**Provided material:**
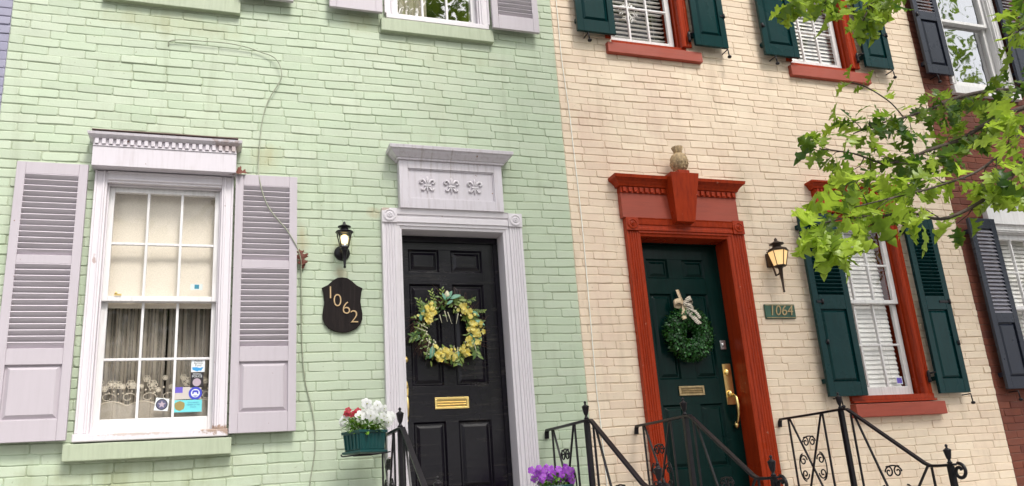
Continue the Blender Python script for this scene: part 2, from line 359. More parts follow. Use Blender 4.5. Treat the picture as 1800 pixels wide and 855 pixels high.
# ================================================================ SETTING: ground
GZ = 0.5
b = MB(); b.box(-60, 60, -120, 60, GZ-0.6, GZ-0.16); b.build('ground', 'asphalt').__setitem__('kind', 'structure')
b = MB(); b.box(-40, 40, -3.6, 0.0, GZ-0.15, GZ)
sw = b.build('sidewalk', 'concrete'); sw['kind'] = 'structure'
b = MB(); b.box(-40, 40, -3.76, -3.604, GZ-0.15, GZ+0.003); b.build('kerb', 'concrete', bevel=0.015)['kind'] = 'structure'
b = MB(); b.box(-40, 40, -15.5, -12.0, GZ-0.15, GZ); b.build('sidewalk', 'concrete')['kind'] = 'structure'

# ================================================================ brick walls
CH = 0.0677
def brick_wall(x0, x1, z0, z1, openings, seed, mat, parent, L=0.237, label=None, phase=0.0, toothed=False):
    rnd = random.Random(seed); b = MB(); J = 0.0031
    nrow = int((z1-z0)/CH)
    wav = [rnd.uniform(0, 6.28) for _ in range(6)]
    def wz(x, z): return 1.5*(0.0035*sin(1.7*x+wav[0]+z*2.1)+0.0022*sin(4.3*x+wav[1]+z*5)+0.0012*sin(11*x+z*31))
    for r in range(nrow):
        za, zb = z0+r*CH, z0+(r+1)*CH; zc = (za+zb)/2
        cuts = sorted((ox0, ox1) for ox0, ox1, oz0, oz1 in openings if oz0 < zc < oz1)
        spans = []; a = x0
        for c0, c1 in cuts:
            if c0 > a: spans.append((a, c0))
            a = max(a, c1)
        if a < x1: spans.append((a, x1))
        # joints
        off = (0.5*L if r % 2 else 0.0) + rnd.uniform(-0.02, 0.02) + phase
        js = []; x = x0 - L + (off % L); 
        while x < x1+L:
            js.append(x); w = L + rnd.uniform(-0.012, 0.012)
            if rnd.random() < 0.07: w = L*rnd.choice((0.5, 0.72, 0.85))
            x += w
        for (a, c) in spans:
            n = max(1, int((c-a)/0.12)); 
            # mortar strip
            b.mo = 1.0; b.cur = 0.5
            xs = [a+(c-a)*i/n for i in range(n+1)]
            vs = [(q, 0.0055+0.001*sin(q*17+r), za+wz(q, za)) for q in xs] + [(q, 0.0055+0.001*sin(q*17+r+1), zb+wz(q, zb)) for q in xs]
            b.add(vs, [(i, i+1, n+2+i, n+1+i) for i in range(n)])
            b.mo = 0.0
            pts = [a] + [j for j in js if a+0.035 < j < c-0.035] + [c]
            for i in range(len(pts)-1):
                l, h = pts[i]+J*rnd.choice((0.25, 0.7, 1.0, 1.4)), pts[i+1]-J*rnd.choice((0.25, 0.7, 1.0, 1.4))
                lo, hi = za+J*rnd.uniform(0.3, 1.5), zb-J*rnd.choice((0.3, 0.8, 1.2, 1.6))
                b.cur = min(1, max(0, rnd.gauss(0.40, 0.36)))
                dep = rnd.gauss(0, 0.0013); tl = rnd.gauss(0, 0.0007); tv = rnd.gauss(0, 0.0007)
                w = h-l; k = rnd.uniform(0.004, 0.010); k2 = rnd.uniform(0.004, 0.010)
                e = lambda s=0.0020: rnd.uniform(-s, s)
                out = [(l, lo+k), (l+k, lo), (l+w*0.3, lo+e()), (l+w*0.65, lo+e()), (h-k2, lo), (h, lo+k2),
                       (h, hi-k), (h-k, hi), (l+w*0.65, hi+e()), (l+w*0.3, hi+e()), (l+k2, hi), (l, hi-k2)]
                cx, cz = (l+h)/2, (lo+hi)/2
                def ring(ins, y):
                    res = []
                    for (px, pz) in out:
                        qx = px + (ins if px < cx else -ins); qz = pz + (ins if pz < cz else -ins)
                        yy = y
                        if y < 0.004: yy = y + dep + tl*(px-cx)/(w/2) + tv*(pz-cz)/(CH/2)
                        res.append((qx, yy, qz+wz(px, za)))
                    return res
                vs = ring(0.0045, 0.0) + ring(0.0012, 0.0012) + ring(-0.0022, 0.0068)
                fs = [tuple(range(12))]
                for q in range(2):
                    for m in range(12): fs.append((q*12+m, (q+1)*12+m, (q+1)*12+(m+1) % 12, q*12+(m+1) % 12))
                b.add(vs, fs)
    o = b.build('wall', mat, parent, recalc=True)
    # flip if the normals ended up facing into the house
    s = sum(p.normal.y for p in o.data.polygons[:200])
    if s > 0: o.data.flip_normals()
    return o

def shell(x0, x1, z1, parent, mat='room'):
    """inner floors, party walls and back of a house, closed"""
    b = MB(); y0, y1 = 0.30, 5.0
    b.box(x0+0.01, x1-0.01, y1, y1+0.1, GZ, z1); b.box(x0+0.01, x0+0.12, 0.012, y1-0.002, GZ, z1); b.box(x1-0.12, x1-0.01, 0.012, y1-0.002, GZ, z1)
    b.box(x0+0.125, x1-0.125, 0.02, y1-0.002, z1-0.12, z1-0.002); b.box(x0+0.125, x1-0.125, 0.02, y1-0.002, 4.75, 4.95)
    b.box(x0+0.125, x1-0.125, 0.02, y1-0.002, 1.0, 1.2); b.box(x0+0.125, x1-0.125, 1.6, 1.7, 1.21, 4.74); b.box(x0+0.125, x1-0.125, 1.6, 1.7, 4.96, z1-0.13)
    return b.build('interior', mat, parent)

# ================================================================ windows
def make_window(parent, ox0, ox1, oz0, oz1, cas, mat_c, mat_s, mat_g, sashy=0.05, glass_in=0.0, label=None, stile=0.07,
                muntin=True, cy=-0.035, casx=None, ncol=3, botrail=0.09, toprail=0.06, meet=None, casing_top=True, lower_back=0.035, inner=0.012):
    """opening ox0..ox1, oz0..oz1 of the frame; sash set back at sashy. returns window object"""
    f = MB()
    cl, cr = casx if casx else (ox0-cas, ox1+cas); ct = oz1+cas
    # casing with stepped profile
    def prof_v(xa, xb, z0, z1, flip):
        w = xb-xa
        pr = [(0, 0.004), (0, cy), (w*0.16, cy), (w*0.20, cy+0.010), (w*0.62, cy+0.010), (w*0.66, cy+0.002), (w*0.80, cy+0.002), (w*0.84, cy+0.014), (w, cy+0.014), (w, 0.004)]
        pr = [((xa+p if not flip else xb-p), y) for p, y in pr]
        f.prism_z(pr, z0, z1)
    prof_v(cl, ox0, oz0, ct, False); prof_v(ox1, cr, oz0, ct, True)
    h = cas
    pr = [(0.004, 0), (cy+0.014, 0), (cy+0.014, h*0.16), (cy+0.002, h*0.20), (cy+0.002, h*0.34), (cy+0.010, h*0.38), (cy+0.010, h*0.8), (cy+0.001, h*0.84), (cy+0.001, h), (0.004, h)]
    if casing_top: f.prism_x([(y, oz1+z) for y, z in pr], ox0+0.0005, ox1-0.0005)
    # jambs into the wall
    j = 0.02
    f.box(ox0-j, ox0, 0.0045, 0.30, oz0, oz1+j); f.box(ox1, ox1+j, 0.0045, 0.30, oz0, oz1+j); f.box(ox0+0.0005, ox1-0.0005, 0.0045, 0.30, oz1, oz1+j)
    f.box(ox0-j, ox1+j, 0.0, 0.30, oz0-0.025, oz0-0.0005)
    # parting stops
    f.box(ox0+0.0006, ox0+inner, sashy-0.03, sashy-0.016, oz0, oz1-0.001); f.box(ox1-inner, ox1-0.0006, sashy-0.03, sashy-0.016, oz0, oz1-0.001)
    f.box(ox0+inner+0.001, ox1-inner-0.001, sashy-0.03, sashy-0.016, oz1-inner, oz1-0.0006)
    w = f.build('window', mat_c, parent, bevel=0.002)
    if label: w['label'] = label
    mz = meet if meet else (oz0+oz1)/2
    def sash(z0, z1, y, br, tr):
        s = MB(); d = 0.035; x0, x1 = ox0+0.002, ox1-0.002
        gx0, gx1, gz0, gz1 = x0+stile, x1-stile, z0+br, z1-tr
        s.box(x0, gx0, y, y+d, z0, z1); s.box(gx1, x1, y, y+d, z0, z1)
        s.box(gx0+0.0004, gx1-0.0004, y, y+d, z0, gz0); s.box(gx0+0.0004, gx1-0.0004, y, y+d, gz1, z1)
        if muntin:
            mw = 0.017
            for i in range(1, ncol):
                x = gx0+(gx1-gx0)*i/ncol; s.box(x-mw/2, x+mw/2, y+0.003, y+d-0.004, gz0, gz1)
            zc = (gz0+gz1)/2; s.box(gx0, gx1, y+0.0045, y+d-0.0055, zc-mw/2, zc+mw/2)
        so = s.build('sash', mat_s, w, bevel=0.0025)
        g = MB(); g.box(gx0-0.004, gx1+0.004, y+0.0195, y+0.0235, gz0-0.004, gz1+0.004); g.build('pane', mat_g, w)
        return gx0, gx1, gz0, gz1
    up = sash(mz-0.02, oz1-0.002, sashy, 0.035, toprail)      # upper sash, outer track
    lo = sash(oz0+0.001, mz+0.012, sashy+lower_back+0.004, botrail, 0.03)
    return w, up, lo

def sill(parent, x0, x1, z0, z1, y0, mat, y1=0.06, label=None):
    b = MB(); n = 14; rnd = random.Random(int(x0*100)); vs = []
    for i in range(n+1):
        x = x0+(x1-x0)*i/n; e = lambda: rnd.uniform(-0.0012, 0.0012)
        vs += [(x, y0+e(), z0+e()), (x, y0+0.003+e(), z1-0.010+e()), (x, y1, z1), (x, y1, z0)]
    fs = [(0,1,2,3), (n*4+3, n*4+2, n*4+1, n*4)]
    for i in range(n):
        for k in range(4): fs.append((i*4+k, (i+1)*4+k, (i+1)*4+(k+1)%4, i*4+(k+1)%4))
    b.add(vs, fs); return b.build('sill', mat, parent, bevel=0.005)

def raised(b, x0, x1, z0, z1, y, rise=0.012, bev=0.03):
    """raised and fielded panel: base plane at y+rise, field at y"""
    yb = y+rise
    mg = 0.010; b.box(x0, x1, yb+0.0005, yb+0.009, z0, z1); x0 += mg; x1 -= mg; z0 += mg; z1 -= mg; bev *= 0.75
    vs = [(x0,yb,z0),(x1,yb,z0),(x1,yb,z1),(x0,yb,z1),(x0+bev,y,z0+bev),(x1-bev,y,z0+bev),(x1-bev,y,z1-bev),(x0+bev,y,z1-bev)]
    b.add(vs, [(4,5,6,7),(0,1,5,4),(1,2,6,5),(2,3,7,6),(3,0,4,7)])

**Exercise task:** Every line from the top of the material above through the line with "b = MB(); b.box(-40, 40, -15.5, -12.0, GZ-0.15, GZ);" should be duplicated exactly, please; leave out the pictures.

**Reply to the task:**
Continue the Blender Python script for this scene: part 2, from line 359. More parts follow. Use Blender 4.5. Treat the picture as 1800 pixels wide and 855 pixels high.
# ================================================================ SETTING: ground
GZ = 0.5
b = MB(); b.box(-60, 60, -120, 60, GZ-0.6, GZ-0.16); b.build('ground', 'asphalt').__setitem__('kind', 'structure')
b = MB(); b.box(-40, 40, -3.6, 0.0, GZ-0.15, GZ)
sw = b.build('sidewalk', 'concrete'); sw['kind'] = 'structure'
b = MB(); b.box(-40, 40, -3.76, -3.604, GZ-0.15, GZ+0.003); b.build('kerb', 'concrete', bevel=0.015)['kind'] = 'structure'
b = MB(); b.box(-40, 40, -15.5, -12.0, GZ-0.15, GZ); b.build('sidewalk', 'concrete')['kind'] = 'structure'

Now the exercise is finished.